That's it, we are going back to Mexico. I can't get my seven year old to keep her stringy hair out of her face. It's time to move back to Loreto where the nuns at Colegio Calafia will make her ponytail stand at attention. She'll be angry with me over the return to the austerity that doesn't include hours of Hannah Montana on the Disney Channel and trips to McDonalds. We've collected an entire army of Happy Meal toys, characters to movies I didn't know existed. We came home just in time to celebrate Christmas and re-load. Going back to Loreto will be a relief for me, but she'll see it as deprivation. We tell ourselves that one day she will be grateful for the time spent there and remember the happy times.
I don't know how long we will stay this time, but it'd be nice to be there all winter. There are more people in Loreto Bay now as more homes have been completed. Several families are there with children attending schools, so the experience should be better for Allison this time. The season for the return of the whales is close so we will be there to enjoy baby whales swim alongside their mamas. Ryan will soon be back to college and Beau has opened his wheel and tire business and has to fly on his own. We reacquainted with friends, though not all of them. We celebrated four family birthdays. Robert took his boating trip down the east coast to Florida and said he cured himself of the desire to own a boat. I fell back into keeping house and family harmonious and content. The boys seemed exuberant to see me in the five or ten minutes they'd hang around. It's mating season and I just have to turn my head to the drama of it all having lived it once; it's too tiring to witness. The girls are older and prettier, but not wiser to the mindset of young men who just want to have fun.
Our sons are definitely too big for the nest especially with their entourage in tow. Ryan can summon his posse to our house in a matter of minutes (the miracle of cell phones.) Usually they all go to the basement where there's a partial element of privacy, but we still hear the guitars and laughter and smell the occasional cigarette smoke that sends one of us down to scold. We made room for this since we are happy for these times to be together as a family, and most of these kids we have deep affection for having watched them grow up. Occasionally, the kids would sit and converse with us and one time serenaded us with guitars so we could see how talented and wonderful they were before they ran off the drink a beer or whatever. But still, they are big boys, disruptive and messy and not so cute that I overlook the labor and expense required to live with them. My laundry is never finished, the milk carton is always empty. Cars litter our driveway and I can't walk through the house in my underwear if I so wanted. I've let Allison run wild like a hippie-child in a commune. It's easy to overlook her in a crowded house. I've had to summon her from the depths of the basement where she was cuddling up to one of Ryan's girlfriends, talking about God-knows-what while being in earshot of the occasional profanities that young people so easily emit. Thank God for St. Joan, who comes over almost daily for Allie's dose of proper schooling and moral instruction.

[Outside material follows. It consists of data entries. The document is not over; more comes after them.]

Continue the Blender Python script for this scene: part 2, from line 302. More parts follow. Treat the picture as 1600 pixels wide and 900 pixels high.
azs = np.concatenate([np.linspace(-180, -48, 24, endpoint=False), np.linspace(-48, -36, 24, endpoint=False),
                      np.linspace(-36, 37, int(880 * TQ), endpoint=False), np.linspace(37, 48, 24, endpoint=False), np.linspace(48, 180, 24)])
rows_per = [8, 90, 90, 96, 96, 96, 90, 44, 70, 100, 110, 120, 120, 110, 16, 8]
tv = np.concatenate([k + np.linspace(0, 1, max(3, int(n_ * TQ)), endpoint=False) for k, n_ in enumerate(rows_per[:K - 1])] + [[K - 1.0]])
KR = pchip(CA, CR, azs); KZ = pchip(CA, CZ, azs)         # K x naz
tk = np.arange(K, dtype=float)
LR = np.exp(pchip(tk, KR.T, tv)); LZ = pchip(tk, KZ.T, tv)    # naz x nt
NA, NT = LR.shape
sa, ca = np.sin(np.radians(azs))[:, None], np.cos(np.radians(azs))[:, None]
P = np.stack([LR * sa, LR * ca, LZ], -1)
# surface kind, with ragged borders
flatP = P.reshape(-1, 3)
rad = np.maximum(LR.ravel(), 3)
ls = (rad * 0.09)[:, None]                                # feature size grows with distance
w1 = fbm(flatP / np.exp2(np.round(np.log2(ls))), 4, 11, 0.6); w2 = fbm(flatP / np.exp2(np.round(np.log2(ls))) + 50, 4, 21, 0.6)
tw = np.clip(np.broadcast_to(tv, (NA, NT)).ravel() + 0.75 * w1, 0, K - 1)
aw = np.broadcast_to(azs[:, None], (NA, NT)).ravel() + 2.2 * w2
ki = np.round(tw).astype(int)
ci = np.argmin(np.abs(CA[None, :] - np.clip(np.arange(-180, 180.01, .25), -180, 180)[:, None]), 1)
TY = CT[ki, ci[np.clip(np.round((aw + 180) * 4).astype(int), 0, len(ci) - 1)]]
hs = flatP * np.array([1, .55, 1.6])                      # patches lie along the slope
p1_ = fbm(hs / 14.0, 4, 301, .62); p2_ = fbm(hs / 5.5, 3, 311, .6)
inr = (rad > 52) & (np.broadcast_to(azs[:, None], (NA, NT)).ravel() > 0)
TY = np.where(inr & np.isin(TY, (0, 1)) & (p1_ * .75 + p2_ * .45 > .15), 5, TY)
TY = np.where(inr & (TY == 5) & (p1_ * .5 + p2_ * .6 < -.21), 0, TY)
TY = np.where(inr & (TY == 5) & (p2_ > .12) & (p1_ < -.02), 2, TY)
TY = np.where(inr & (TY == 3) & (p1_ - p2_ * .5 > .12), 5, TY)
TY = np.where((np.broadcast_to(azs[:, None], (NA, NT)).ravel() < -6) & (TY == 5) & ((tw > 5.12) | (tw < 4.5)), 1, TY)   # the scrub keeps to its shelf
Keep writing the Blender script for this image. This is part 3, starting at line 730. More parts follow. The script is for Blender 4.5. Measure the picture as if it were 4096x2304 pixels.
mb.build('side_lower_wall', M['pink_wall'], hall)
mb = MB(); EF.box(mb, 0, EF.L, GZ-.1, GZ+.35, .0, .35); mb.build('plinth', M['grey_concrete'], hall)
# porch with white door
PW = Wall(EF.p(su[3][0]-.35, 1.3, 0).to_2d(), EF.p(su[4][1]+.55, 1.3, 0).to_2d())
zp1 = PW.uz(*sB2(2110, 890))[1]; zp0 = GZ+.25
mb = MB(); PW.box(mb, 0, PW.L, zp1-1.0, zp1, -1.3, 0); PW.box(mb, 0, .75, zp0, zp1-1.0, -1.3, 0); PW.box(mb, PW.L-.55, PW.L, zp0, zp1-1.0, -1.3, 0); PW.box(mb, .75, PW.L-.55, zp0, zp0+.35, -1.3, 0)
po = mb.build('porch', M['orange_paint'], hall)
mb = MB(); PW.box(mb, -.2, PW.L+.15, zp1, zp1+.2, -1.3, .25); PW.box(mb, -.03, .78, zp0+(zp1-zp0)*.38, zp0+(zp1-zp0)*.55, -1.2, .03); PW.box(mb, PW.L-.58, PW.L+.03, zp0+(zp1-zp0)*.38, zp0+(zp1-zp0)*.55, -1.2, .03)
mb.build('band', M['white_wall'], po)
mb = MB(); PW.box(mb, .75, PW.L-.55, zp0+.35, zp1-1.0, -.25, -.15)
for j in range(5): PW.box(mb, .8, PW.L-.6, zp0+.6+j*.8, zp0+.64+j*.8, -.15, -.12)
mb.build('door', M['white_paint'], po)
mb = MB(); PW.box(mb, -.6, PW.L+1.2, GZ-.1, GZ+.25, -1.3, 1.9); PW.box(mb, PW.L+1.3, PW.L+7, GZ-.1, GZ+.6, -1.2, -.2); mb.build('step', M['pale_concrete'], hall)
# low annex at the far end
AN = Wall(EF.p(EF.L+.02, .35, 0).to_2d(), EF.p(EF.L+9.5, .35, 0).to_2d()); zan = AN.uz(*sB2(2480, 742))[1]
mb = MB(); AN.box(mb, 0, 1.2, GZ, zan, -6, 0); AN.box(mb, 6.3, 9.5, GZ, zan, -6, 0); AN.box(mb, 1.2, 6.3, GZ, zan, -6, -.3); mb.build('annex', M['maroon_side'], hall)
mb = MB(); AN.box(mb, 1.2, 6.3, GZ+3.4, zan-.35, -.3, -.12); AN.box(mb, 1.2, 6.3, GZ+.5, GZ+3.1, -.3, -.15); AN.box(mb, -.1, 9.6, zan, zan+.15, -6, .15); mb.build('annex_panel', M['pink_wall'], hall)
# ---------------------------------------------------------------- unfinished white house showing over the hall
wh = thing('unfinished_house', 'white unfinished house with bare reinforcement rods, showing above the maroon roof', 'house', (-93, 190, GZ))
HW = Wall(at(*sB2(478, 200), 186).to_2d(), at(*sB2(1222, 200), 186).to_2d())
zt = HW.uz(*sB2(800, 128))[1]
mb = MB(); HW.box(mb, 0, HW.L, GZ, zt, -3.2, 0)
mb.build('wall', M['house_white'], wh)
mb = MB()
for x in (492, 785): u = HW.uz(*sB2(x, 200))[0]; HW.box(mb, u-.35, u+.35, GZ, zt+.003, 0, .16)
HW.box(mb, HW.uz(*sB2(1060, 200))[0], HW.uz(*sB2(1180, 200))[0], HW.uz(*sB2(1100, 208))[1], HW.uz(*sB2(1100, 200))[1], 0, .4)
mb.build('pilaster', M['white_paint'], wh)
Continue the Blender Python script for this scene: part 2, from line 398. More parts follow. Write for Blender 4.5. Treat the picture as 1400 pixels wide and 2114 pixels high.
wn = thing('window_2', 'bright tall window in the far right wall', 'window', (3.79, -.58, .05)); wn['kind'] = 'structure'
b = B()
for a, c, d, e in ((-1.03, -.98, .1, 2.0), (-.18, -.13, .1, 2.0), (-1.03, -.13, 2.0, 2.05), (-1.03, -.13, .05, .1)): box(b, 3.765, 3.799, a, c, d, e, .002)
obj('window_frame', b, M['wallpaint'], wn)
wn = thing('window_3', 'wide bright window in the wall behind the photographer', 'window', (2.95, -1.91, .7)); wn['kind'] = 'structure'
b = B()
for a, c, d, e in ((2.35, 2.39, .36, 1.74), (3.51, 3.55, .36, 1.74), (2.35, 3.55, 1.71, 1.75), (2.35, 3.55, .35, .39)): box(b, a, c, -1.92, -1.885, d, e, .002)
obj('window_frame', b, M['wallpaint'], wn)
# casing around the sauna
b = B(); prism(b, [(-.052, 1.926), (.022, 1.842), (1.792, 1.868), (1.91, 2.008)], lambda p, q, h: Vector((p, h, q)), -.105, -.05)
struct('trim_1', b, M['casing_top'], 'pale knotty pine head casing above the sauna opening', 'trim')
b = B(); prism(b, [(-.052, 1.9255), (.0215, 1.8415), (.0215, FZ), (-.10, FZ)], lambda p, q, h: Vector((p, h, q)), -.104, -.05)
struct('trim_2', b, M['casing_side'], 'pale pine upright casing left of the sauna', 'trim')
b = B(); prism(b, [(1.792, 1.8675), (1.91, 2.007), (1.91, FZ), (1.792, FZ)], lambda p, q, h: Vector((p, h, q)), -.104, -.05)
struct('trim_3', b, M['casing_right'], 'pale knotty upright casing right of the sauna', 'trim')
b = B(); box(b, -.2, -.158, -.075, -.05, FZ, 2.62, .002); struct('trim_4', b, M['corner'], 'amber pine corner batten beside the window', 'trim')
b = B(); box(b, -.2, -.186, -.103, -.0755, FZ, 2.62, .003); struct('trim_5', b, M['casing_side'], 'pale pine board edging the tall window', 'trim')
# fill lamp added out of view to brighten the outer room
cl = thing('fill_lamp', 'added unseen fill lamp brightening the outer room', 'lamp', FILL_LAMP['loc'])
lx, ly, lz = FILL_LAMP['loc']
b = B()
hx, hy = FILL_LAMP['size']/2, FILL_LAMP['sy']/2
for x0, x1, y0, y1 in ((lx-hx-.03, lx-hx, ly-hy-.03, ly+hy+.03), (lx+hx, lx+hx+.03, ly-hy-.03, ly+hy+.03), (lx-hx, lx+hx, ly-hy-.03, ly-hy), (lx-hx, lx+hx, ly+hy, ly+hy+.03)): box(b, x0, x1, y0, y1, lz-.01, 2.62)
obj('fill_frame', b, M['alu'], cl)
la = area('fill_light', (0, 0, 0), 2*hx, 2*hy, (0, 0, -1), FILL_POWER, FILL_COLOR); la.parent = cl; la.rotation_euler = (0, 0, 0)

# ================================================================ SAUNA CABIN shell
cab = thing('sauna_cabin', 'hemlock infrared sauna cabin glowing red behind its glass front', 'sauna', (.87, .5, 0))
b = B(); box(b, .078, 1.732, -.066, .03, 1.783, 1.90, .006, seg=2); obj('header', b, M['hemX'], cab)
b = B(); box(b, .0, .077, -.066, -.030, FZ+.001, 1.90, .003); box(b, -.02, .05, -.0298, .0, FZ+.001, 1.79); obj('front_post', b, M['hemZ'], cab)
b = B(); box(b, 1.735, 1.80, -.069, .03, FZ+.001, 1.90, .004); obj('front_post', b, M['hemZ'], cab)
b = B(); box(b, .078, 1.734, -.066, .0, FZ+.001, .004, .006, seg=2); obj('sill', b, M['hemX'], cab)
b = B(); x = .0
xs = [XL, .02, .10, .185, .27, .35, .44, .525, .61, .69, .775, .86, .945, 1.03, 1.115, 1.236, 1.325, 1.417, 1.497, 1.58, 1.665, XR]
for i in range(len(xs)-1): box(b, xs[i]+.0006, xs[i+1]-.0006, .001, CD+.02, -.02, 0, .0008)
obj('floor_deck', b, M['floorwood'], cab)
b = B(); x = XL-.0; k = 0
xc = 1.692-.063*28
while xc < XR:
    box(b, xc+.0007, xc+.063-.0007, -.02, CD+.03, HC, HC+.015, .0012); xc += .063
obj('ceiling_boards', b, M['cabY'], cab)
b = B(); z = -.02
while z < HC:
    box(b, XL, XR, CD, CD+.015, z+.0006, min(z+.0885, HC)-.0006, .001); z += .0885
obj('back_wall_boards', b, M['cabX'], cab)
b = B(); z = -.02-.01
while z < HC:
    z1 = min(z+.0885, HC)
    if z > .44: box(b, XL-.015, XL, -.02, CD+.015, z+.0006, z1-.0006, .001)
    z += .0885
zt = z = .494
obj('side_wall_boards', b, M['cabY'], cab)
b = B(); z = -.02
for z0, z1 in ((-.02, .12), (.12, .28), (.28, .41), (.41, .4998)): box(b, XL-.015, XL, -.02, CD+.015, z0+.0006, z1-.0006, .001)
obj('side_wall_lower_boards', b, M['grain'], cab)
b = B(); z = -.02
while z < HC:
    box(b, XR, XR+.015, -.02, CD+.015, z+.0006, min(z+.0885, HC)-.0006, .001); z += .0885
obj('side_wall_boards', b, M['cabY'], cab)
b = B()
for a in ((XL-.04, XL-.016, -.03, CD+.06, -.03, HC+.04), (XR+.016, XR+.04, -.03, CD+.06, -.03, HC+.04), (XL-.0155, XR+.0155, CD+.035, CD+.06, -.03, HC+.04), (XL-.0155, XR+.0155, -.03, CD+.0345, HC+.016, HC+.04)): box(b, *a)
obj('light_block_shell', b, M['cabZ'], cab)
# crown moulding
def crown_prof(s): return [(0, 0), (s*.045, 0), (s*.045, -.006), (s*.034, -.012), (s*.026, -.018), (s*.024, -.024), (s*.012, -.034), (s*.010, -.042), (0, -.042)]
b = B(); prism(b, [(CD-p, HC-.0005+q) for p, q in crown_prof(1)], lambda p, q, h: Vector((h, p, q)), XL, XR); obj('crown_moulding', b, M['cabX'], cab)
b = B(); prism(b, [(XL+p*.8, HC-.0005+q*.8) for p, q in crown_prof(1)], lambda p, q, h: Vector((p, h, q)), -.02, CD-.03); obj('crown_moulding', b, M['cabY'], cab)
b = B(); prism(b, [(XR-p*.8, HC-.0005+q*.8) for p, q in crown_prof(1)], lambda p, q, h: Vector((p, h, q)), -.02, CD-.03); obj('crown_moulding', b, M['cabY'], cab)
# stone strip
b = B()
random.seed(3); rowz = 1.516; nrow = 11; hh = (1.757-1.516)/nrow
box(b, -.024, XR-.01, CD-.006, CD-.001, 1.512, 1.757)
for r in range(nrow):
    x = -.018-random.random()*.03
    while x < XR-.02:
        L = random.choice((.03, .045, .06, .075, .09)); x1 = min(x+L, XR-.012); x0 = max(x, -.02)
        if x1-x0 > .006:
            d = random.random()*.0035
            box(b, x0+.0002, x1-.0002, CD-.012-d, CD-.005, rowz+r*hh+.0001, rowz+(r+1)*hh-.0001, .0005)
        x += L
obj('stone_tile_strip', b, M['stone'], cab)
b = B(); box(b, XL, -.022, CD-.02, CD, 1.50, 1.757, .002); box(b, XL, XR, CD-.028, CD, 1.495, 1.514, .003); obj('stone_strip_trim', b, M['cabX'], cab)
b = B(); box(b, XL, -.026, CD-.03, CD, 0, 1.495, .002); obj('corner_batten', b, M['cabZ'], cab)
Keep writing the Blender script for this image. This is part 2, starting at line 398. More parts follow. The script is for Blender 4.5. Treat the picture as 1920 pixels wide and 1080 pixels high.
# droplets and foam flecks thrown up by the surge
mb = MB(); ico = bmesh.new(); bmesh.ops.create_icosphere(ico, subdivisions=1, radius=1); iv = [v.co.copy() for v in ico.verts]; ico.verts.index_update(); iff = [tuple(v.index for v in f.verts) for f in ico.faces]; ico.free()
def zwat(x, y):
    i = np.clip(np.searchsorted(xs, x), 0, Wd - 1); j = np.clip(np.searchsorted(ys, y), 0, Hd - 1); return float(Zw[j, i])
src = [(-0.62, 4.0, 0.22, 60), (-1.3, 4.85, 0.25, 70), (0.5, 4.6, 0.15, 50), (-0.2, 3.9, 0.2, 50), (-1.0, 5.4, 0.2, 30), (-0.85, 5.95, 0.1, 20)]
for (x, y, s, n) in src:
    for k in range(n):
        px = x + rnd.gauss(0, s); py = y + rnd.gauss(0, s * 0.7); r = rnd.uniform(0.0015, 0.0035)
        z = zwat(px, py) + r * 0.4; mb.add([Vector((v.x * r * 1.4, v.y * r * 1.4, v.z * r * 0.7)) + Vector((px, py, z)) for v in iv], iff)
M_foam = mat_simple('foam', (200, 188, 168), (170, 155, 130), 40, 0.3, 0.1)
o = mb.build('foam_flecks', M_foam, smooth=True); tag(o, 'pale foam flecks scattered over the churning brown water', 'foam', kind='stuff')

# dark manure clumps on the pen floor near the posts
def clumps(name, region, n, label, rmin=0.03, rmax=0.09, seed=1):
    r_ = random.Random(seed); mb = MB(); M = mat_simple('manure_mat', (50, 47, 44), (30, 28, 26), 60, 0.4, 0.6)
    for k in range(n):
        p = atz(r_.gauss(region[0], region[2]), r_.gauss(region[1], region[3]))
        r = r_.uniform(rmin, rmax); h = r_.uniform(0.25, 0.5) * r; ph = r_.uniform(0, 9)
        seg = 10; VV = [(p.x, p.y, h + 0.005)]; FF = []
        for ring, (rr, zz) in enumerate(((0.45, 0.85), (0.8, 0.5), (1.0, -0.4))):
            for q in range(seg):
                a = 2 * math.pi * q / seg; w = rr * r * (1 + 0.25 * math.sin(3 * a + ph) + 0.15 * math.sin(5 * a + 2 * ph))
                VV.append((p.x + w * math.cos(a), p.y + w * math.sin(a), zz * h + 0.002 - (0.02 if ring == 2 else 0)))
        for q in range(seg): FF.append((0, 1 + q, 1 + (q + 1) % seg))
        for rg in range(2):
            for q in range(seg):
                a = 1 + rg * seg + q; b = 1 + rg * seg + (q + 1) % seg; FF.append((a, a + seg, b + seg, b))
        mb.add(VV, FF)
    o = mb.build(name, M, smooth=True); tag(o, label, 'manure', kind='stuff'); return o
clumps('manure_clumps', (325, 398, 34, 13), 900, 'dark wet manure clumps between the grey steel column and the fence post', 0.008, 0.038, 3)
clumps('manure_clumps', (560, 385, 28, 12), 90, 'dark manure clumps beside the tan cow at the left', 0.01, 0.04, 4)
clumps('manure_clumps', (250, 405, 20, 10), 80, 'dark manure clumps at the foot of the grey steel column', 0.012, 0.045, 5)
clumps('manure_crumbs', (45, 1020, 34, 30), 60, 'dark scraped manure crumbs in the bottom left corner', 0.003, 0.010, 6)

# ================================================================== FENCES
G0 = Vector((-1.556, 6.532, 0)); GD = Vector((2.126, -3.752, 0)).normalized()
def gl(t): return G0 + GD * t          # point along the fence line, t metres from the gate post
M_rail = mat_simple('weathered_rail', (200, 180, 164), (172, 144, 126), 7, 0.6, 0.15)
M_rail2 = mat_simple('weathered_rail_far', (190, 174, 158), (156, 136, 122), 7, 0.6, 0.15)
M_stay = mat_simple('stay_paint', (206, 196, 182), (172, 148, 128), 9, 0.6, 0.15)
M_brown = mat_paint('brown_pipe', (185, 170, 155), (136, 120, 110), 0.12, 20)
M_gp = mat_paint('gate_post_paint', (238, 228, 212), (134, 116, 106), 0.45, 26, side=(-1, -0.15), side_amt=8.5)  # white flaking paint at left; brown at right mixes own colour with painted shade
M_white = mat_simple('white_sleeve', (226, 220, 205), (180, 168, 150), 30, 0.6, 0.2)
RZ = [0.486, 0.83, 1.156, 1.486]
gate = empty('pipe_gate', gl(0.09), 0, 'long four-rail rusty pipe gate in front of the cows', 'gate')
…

Sometimes I scold myself for not running a tighter ship, for sleeping at the wheel, for not shielding my last young cub from the constant lure and call of the sirens of sea of American pop culture. Mom, Can I have a cell phone? Lauren has a cell phone. Can I get my ears pierced? Just one more hour of television. Pleeazze? I'm hovering over the decision to pull hard against the reins or just let go and go with the flow. Beau warns I'll make a weirdo out of his little sister if I think I can shield her from the world. Let her duke it out like the rest of us had to. But what if I can change the world we live in? That's what I used to say. Now I just want to search for the existing world that suits me and move there. And where would that be?
So you see why lazy seaside Loreto Bay looks appealing for its wholesomeness. Ironic that I sometimes I feel we must run away to Mexico in order to bring our daughter up with good old fashioned American values like respect and gratitude. What Loreto offers is protection that comes from isolation. It's easier to control your child when there is less to fight against. Here I feel the constant bombardment of negative influences on my family. Here kids grow up too fast, but not too-equipped. What they are really good at is making fun of things. It's the Jon Stewart mentality of ridiculing everything. I think Jon Stewart is very funny, but my brain is too cured to be influenced. I guess I don't care if they adopt that mocking attitude after they move out and I'm no longer under obligation to be their moral authority.
I don't know what has happened to me. When did I grow so tired? Where's the tigress in me? I only long for rest and peace. Other people's problems make me weary, including my own family's. I try hard to appear interested, and initially I might be, but years on earth have shown me that there is little I can do but listen, people will do what they want and with all the drama you'd expect. Boys will break girls' hearts, things will get lost or stolen and maybe found again, high expectations will meet with disappointment or glorious fulfillment. It is what it is, and que sera, sera.
I'd like to be a better person. I resolve every new year to at least try. I say I want to give more, to help more. I want to be a better parent. Truth is I do, but I don't want to work hard at it anymore. So what I'm opting for is the minimalism of village life in Loreto. And let the nuns of Colegio Calafia back me up about the hair.